On July 2 Prime Minister John Howard weighed in declaring that SOCOG had made "the right decision" and that the marching band "should be Australian". SOCOG member and Olympics village mayor Graham Richardson, a former Keating Labor government minister now employed by media magnate Kerry Packer (who has substantial financial interest in the Sydney Olympics) insisted that SOCOG would not budge over the decision.

"If you don't like it, if you don't find it acceptable ... then go ahead and sue us. We'll give you nothing. [The kids] won't be appearing anywhere," Richardson, who has his own radio program, declared.

Insult was added to injury when SOCOG, in an attempt to extricate itself from contractual obligations, offered to the American and Japanese band members that they perform at some non-Olympic local Sydney venues, with the possibility of appearing at an Olympic soccer game in Canberra.

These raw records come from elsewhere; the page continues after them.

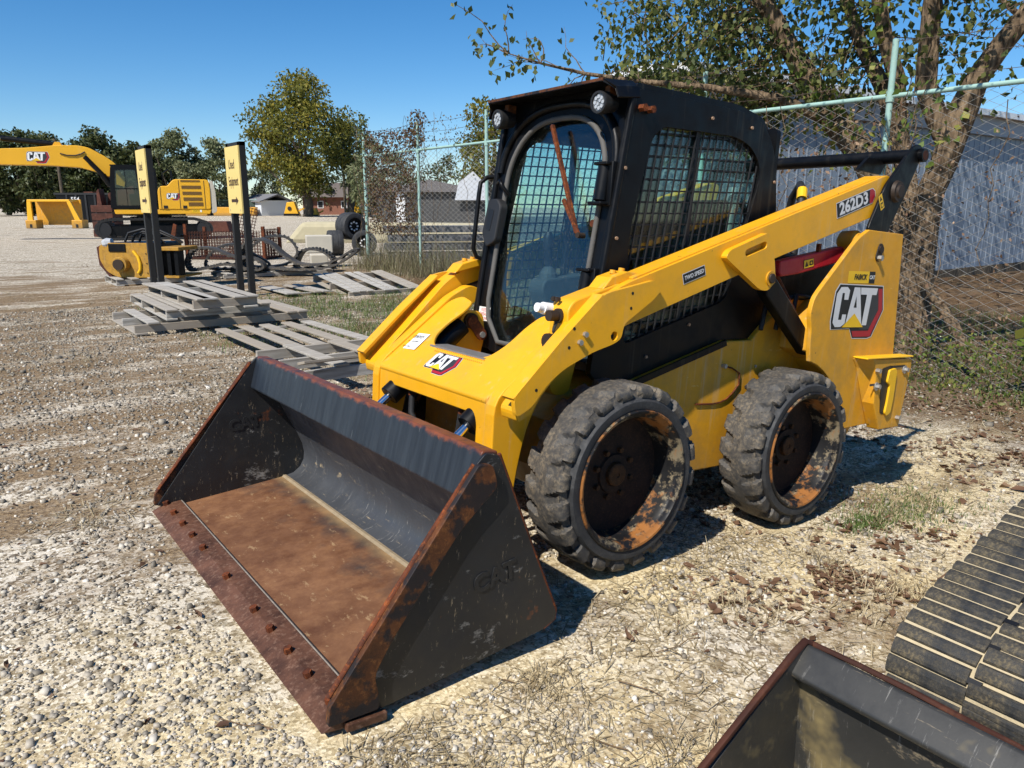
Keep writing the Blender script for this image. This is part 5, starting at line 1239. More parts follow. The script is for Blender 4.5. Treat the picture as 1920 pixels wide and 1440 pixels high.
MB().box2((ex(240, 0)[0], .6, .45), (ex(350, 0)[0], 2.45, 1.0)).build('undercarriage', BLK, EX)
MB().cyl((0, 1.5, .95), (0, 1.5, 1.15), .75, n=28).build('slew_ring', GREASE, EX)
MB().prism(exp_([(214, 395), (216, 403.5), (394, 403.5), (398, 395)]), .05, 2.95).build('deck_frame', YEL_FAR, EX, bevel=.02)
body = exp_([(297, 395), (297, 360), (303, 352.5), (316, 352.5), (329, 340), (396, 340), (398, 360), (397, 395)])
bo = MB().prism(rounded(body, [.0, .1, .1, .05, .12, .15, .05, .1], 3), .02, 2.98).build('engine_house', YEL_FAR, EX, bevel=.03)
MB().prism(rounded(exp_([(398, 342), (404, 342), (408, 362), (408.5, 400), (398, 403)]), [.1, .15, .1, .15, .05], 3), .06, 2.94).build('counterweight', mat_paint('dusty_counterweight', (.48, .44, .36), .6, '#b9aa8a', .5, .2, 1), EX, bevel=.05)
VENT = mat_plain('dark_vent', (.13, .065, .008), .7, 0, .2)
for (y0, y1, x0, x1) in ((341.5, 344.5, 342, 379), (351.5, 357, 343, 380), (362.5, 368, 344, 380.5), (373, 379, 345, 381), (382, 388.5, 354, 382)):
    (a0, b0), (a1, b1) = ex(x0, y1), ex(x1, y0); MB().box2((a0, .005, b0), (a1, .035, b1)).build('vent', VENT, bo)
for px in (302, 337.5, 386): MB().box2((ex(px, 0)[0], .012, ex(0, 394)[1]), (ex(px + 1, 0)[0], .03, ex(0, 354 if px == 302 else 342)[1])).build('panel_gap', INK, bo)
for (x0, x1) in ((306, 314), (343, 350.5)): MB().box2((ex(x0, 0)[0], .005, ex(0, 393.5)[1]), (ex(x1, 0)[0], .03, ex(0, 388)[1])).build('handle_recess', INK, bo)
cat_logo('logo_decal', bo, (ex(326, 372)[0], .017, ex(326, 372)[1]), (1, 0, 0), (0, 0, 1), .56, white=WHITE)
decal('dealer_decal', bo, (ex(369, 398)[0], -.0, ex(0, 398)[1]), (1, 0, 0), (0, 0, 1), [(DYEL, [rect(-.22, -.07, .22, .07)]), (INK, (text_mesh('t', 'FABICK', .09, INK), -.03, 0)), (WHITE, [rect(.13, -.05, .2, .05)])]).location.y = .045
# cab
cabp = exp_([(209, 393), (213, 340), (216, 317), (290, 316), (297, 322), (298, 350), (294, 393)])
winp = rounded(exp_([(220, 388), (221, 345), (224, 325), (259, 324), (262, 345), (263, 388)]), .08, 3)
cb_ = MB().prism(rounded(cabp, [.05, .05, .12, .12, .1, .05, .05], 3), .02, .08, holes=[winp, rounded(exp_([(268, 388), (267, 326), (287, 326), (292, 350), (289, 388)]), .08, 3)]).build('cab', BLK, EX, bevel=.01)
MB().prism(rounded(cabp, [.05, .05, .12, .12, .1, .05, .05], 3), 1.02, 1.08, holes=[winp]).build('cab_wall', BLK, cb_)
MB().prism(winp, .05, .055).build('cab_window', GLASS_FAR, cb_); MB().box2((ex(215, 0)[0], .08, ex(0, 318)[1]), (ex(292, 0)[0], 1.02, ex(0, 315.5)[1])).build('cab_roof', BLK, cb_)
MB().box2((ex(212, 0)[0], .08, ex(0, 394)[1]), (ex(294, 0)[0], 1.02, ex(0, 388)[1])).build('cab_floor', BLK, cb_); MB().box2((ex(219, 0)[0], .03, ex(0, 359)[1]), (ex(265, 0)[0], .06, ex(0, 357)[1])).build('window_bar', BLK, cb_)
MB().box2((ex(240, 0)[0], .03, ex(0, 388)[1]), (ex(241, 0)[0], .06, ex(0, 324)[1])).build('window_bar', BLK, cb_)
MB().prism(exp_([(222, 350), (224, 326), (230, 325), (240, 340), (236, 354)]), .6, .63).build('sun_shade', YEL_BRIGHT, cb_)
MB().prism(exp_([(245, 388), (243, 368), (255, 366), (258, 345), (264, 345), (263, 388)]), .3, .8).build('operator_seat', GREYPLAST, cb_, bevel=.03)
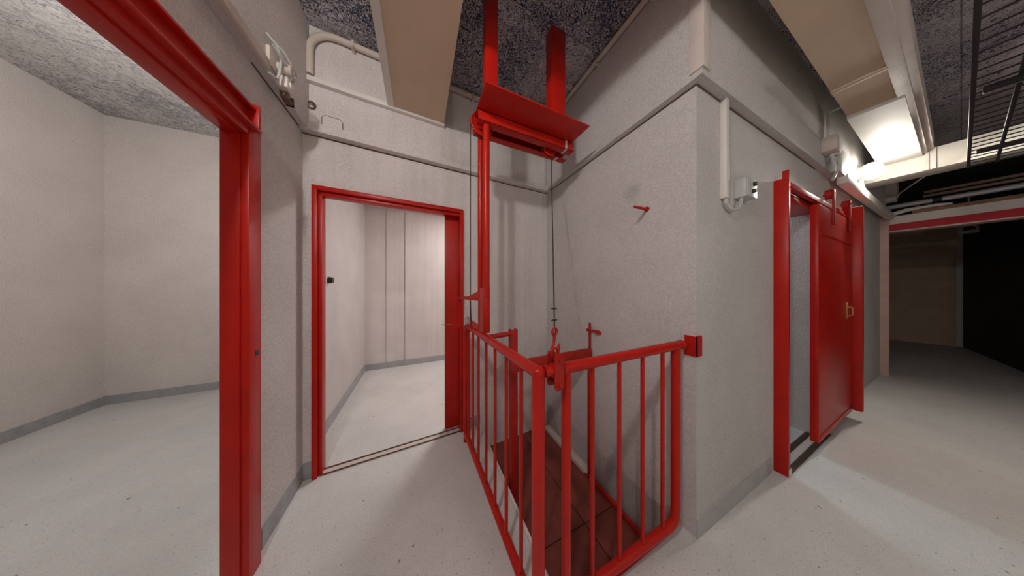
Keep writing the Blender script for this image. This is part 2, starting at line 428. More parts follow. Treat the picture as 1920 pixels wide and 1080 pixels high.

Michael Knight claimed the insulting compromise deal would be a "fantastic Australian Olympic experience" for the American and Japanese band members. He ruled out any reversal and said SOCOG would play "hard-ball in the courts" in order to avoid paying $10 million in legal costs for compensation and breach of contract.

There is no doubt that this sordid episode reveals the inward looking, short-sighted and provincial character of those running the Sydney Olympic Games and exposes the disproportionate influence radio talk show hosts and a small group of right-wing elements have over the political and social agenda. The question that has to be answered is, however, why has SOCOG made a decision that has alienated so many, may involve millions of dollars in legal costs, and added to the already badly tarnished reputation of the Olympic Games?

Two factors are at work. Firstly, SOCOG confronts serious financial problems—a product of the ongoing allegations of bribery and vote-buying against the International Olympic Committee and its delegates, including one of Australia's IOC representatives Phil Coles, and a serious shortfall in corporate sponsorship and ticket sales.

SOCOG faces a $200 million sponsorship deficit and last May slashed $65 million from the Games' budget. More than $600 million must be generated in ticket sales, half of this in Australia. While SOCOG has refused to release any detailed information, the sales campaign has been a marketing disaster, with the high-priced tickets way out of the reach of most families.

A mid-range ticket for the three-hour opening ceremony costs $500, the best seats $1,382. A 12-session pass for decent seats at the diving costs $5,600 or a good seat at one of the swimming semi-finals $455. According to one survey only 9 percent of households with incomes under $30,000 plan to attend the Games, but even amongst higher-than-average income earners, only 31 percent of households say they will buy tickets.

While SOCOG members, to a greater or lesser degree, embrace the nationalist political outlook of the talk show hosts, their decision to dump the international marching band is conditioned by the view that if they appeal to the most right-wing layers they may be able to overcome flagging ticket sales.

Secondly, SOCOG's actions demonstrate something more fundamental about the degeneration of the Olympic Games as a whole. As the Olympics have become more commercialised, with billions of dollars in advertising, media and broadcasting deals up for grabs, the sentiment dominating those organising and hosting the event is the single-minded pursuit of the financial bottom line.

SOCOG's dumping of the international marching band is yet another public demonstration that nationalism, provincialism and crude money-grubbing take precedence over contractual obligations and international commitments, let alone any adherence to the so-called Olympic spirit.